## Dataset content
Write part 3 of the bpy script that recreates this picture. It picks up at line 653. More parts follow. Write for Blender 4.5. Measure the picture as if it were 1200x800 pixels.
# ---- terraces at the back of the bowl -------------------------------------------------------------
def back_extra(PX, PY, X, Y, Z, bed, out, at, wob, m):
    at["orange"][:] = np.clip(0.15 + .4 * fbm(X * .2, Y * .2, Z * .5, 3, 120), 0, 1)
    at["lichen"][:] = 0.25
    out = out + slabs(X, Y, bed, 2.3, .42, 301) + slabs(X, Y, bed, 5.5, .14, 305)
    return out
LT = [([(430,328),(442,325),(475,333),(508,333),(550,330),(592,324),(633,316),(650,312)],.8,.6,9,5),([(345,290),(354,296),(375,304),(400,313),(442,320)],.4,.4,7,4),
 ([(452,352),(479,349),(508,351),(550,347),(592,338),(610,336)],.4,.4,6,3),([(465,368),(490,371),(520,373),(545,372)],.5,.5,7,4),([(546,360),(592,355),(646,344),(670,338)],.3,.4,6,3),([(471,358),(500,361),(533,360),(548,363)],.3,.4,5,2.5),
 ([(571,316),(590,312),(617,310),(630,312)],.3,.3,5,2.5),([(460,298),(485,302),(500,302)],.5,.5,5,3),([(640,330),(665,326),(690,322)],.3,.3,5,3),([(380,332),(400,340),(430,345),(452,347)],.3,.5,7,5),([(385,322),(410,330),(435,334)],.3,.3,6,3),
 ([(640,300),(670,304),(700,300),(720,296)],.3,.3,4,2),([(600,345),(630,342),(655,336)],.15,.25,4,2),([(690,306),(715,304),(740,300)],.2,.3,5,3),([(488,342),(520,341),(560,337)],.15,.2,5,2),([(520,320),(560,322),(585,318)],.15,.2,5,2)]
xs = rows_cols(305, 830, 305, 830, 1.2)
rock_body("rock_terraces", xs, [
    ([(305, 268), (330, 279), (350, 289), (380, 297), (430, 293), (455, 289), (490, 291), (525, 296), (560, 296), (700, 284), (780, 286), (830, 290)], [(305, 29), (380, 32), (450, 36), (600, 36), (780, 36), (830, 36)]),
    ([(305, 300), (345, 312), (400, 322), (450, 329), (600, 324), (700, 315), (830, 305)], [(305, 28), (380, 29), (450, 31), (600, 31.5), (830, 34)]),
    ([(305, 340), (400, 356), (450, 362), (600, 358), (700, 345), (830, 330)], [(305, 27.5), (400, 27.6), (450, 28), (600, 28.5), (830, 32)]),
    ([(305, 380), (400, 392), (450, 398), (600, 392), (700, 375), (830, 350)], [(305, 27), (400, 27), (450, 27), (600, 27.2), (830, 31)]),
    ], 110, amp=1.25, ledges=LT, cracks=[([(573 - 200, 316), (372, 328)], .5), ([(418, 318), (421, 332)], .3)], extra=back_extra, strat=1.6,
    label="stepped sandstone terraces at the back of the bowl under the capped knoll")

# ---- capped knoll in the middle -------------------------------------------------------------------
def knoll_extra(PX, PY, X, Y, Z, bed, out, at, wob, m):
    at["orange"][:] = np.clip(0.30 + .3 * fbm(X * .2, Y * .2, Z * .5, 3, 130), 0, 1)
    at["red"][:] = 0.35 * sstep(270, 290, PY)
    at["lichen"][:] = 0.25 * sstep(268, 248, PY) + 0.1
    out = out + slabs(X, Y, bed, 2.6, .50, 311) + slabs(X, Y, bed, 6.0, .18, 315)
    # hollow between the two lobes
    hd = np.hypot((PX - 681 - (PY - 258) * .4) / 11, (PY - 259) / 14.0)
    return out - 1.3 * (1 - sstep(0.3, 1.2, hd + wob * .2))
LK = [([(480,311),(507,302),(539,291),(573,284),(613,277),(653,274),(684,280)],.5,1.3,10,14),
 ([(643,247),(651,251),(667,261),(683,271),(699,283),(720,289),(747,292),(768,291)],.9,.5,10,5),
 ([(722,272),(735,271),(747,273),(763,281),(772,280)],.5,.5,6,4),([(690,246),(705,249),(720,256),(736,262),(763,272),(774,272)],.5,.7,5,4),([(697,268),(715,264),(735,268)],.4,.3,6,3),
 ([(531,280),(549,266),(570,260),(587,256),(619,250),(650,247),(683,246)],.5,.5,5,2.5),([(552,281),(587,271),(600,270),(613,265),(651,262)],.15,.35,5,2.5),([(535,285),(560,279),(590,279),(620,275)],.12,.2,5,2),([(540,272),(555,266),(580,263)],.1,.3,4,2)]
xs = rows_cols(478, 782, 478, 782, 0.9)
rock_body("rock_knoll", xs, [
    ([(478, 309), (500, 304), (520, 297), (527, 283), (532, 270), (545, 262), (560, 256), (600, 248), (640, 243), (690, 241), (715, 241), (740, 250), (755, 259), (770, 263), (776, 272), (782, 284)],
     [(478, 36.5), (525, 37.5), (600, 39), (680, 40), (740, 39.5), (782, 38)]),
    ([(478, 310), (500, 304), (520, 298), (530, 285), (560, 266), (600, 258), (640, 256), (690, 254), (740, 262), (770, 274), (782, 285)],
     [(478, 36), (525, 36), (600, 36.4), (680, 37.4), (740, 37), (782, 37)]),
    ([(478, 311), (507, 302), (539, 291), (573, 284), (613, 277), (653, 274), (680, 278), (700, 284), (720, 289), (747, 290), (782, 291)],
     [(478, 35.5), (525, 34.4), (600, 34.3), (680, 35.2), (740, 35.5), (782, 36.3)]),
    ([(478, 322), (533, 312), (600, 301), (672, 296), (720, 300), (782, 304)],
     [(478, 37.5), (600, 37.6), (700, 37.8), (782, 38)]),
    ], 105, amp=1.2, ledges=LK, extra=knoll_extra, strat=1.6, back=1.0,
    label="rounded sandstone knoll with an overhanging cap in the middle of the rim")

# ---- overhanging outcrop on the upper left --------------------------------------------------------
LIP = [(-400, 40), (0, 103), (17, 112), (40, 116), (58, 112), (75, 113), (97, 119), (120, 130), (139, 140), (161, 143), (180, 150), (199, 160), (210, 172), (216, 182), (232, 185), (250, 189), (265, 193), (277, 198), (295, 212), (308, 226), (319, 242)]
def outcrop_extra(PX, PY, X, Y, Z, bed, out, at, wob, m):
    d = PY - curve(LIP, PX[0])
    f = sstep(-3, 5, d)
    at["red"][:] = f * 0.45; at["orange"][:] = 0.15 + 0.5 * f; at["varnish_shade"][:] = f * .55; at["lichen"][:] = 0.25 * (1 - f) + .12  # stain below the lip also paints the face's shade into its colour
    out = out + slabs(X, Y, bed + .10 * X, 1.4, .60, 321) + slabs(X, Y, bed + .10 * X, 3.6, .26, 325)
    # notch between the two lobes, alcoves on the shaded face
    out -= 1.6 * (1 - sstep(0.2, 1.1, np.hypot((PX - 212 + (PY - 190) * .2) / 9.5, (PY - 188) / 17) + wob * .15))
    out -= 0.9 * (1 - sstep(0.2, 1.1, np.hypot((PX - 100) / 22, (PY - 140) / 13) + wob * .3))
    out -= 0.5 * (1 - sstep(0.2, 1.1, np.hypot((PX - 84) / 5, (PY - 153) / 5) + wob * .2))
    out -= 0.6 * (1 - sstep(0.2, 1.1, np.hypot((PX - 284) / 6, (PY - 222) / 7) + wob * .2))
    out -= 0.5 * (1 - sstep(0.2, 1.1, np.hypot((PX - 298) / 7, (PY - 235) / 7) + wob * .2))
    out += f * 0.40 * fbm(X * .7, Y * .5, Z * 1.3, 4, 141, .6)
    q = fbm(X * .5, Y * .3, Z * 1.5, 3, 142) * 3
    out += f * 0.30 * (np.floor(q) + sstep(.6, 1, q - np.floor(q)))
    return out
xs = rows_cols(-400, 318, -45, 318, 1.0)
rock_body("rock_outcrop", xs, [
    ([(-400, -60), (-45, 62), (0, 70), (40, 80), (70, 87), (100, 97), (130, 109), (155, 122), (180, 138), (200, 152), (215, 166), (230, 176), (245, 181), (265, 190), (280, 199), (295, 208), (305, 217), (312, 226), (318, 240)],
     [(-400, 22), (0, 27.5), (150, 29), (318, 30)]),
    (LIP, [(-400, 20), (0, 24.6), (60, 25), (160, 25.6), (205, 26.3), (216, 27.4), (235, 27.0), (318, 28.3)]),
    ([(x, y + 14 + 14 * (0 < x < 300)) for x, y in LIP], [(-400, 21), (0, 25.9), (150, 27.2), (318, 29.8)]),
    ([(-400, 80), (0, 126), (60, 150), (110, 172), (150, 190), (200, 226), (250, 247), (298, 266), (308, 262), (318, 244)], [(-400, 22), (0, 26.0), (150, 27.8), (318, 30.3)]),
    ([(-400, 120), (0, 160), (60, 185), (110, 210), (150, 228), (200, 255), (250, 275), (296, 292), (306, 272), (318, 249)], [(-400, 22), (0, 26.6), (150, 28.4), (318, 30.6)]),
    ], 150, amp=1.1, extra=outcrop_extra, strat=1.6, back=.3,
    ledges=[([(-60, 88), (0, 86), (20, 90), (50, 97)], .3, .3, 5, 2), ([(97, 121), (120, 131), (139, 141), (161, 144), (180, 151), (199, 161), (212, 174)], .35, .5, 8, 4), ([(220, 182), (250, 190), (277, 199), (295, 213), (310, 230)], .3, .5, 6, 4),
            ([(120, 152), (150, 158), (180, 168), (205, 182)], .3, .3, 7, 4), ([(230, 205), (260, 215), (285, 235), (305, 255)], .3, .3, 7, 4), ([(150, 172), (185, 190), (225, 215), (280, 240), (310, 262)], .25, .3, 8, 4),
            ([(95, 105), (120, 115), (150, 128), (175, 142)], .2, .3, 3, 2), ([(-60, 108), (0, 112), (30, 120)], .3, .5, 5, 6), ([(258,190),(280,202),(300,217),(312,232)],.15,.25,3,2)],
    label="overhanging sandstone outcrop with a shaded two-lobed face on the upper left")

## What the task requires
Only the lines from the beginning of the material to the line containing "sandstone terraces at" should be echoed, verbatim and in full.

## Result below
Write part 3 of the bpy script that recreates this picture. It picks up at line 653. More parts follow. Write for Blender 4.5. Measure the picture as if it were 1200x800 pixels.
# ---- terraces at the back of the bowl -------------------------------------------------------------
def back_extra(PX, PY, X, Y, Z, bed, out, at, wob, m):
    at["orange"][:] = np.clip(0.15 + .4 * fbm(X * .2, Y * .2, Z * .5, 3, 120), 0, 1)
    at["lichen"][:] = 0.25
    out = out + slabs(X, Y, bed, 2.3, .42, 301) + slabs(X, Y, bed, 5.5, .14, 305)
    return out
LT = [([(430,328),(442,325),(475,333),(508,333),(550,330),(592,324),(633,316),(650,312)],.8,.6,9,5),([(345,290),(354,296),(375,304),(400,313),(442,320)],.4,.4,7,4),
 ([(452,352),(479,349),(508,351),(550,347),(592,338),(610,336)],.4,.4,6,3),([(465,368),(490,371),(520,373),(545,372)],.5,.5,7,4),([(546,360),(592,355),(646,344),(670,338)],.3,.4,6,3),([(471,358),(500,361),(533,360),(548,363)],.3,.4,5,2.5),
 ([(571,316),(590,312),(617,310),(630,312)],.3,.3,5,2.5),([(460,298),(485,302),(500,302)],.5,.5,5,3),([(640,330),(665,326),(690,322)],.3,.3,5,3),([(380,332),(400,340),(430,345),(452,347)],.3,.5,7,5),([(385,322),(410,330),(435,334)],.3,.3,6,3),
 ([(640,300),(670,304),(700,300),(720,296)],.3,.3,4,2),([(600,345),(630,342),(655,336)],.15,.25,4,2),([(690,306),(715,304),(740,300)],.2,.3,5,3),([(488,342),(520,341),(560,337)],.15,.2,5,2),([(520,320),(560,322),(585,318)],.15,.2,5,2)]
xs = rows_cols(305, 830, 305, 830, 1.2)
rock_body("rock_terraces", xs, [
    ([(305, 268), (330, 279), (350, 289), (380, 297), (430, 293), (455, 289), (490, 291), (525, 296), (560, 296), (700, 284), (780, 286), (830, 290)], [(305, 29), (380, 32), (450, 36), (600, 36), (780, 36), (830, 36)]),
    ([(305, 300), (345, 312), (400, 322), (450, 329), (600, 324), (700, 315), (830, 305)], [(305, 28), (380, 29), (450, 31), (600, 31.5), (830, 34)]),
    ([(305, 340), (400, 356), (450, 362), (600, 358), (700, 345), (830, 330)], [(305, 27.5), (400, 27.6), (450, 28), (600, 28.5), (830, 32)]),
    ([(305, 380), (400, 392), (450, 398), (600, 392), (700, 375), (830, 350)], [(305, 27), (400, 27), (450, 27), (600, 27.2), (830, 31)]),
    ], 110, amp=1.25, ledges=LT, cracks=[([(573 - 200, 316), (372, 328)], .5), ([(418, 318), (421, 332)], .3)], extra=back_extra, strat=1.6,
    label="stepped sandstone terraces at the back of the bowl under the capped knoll")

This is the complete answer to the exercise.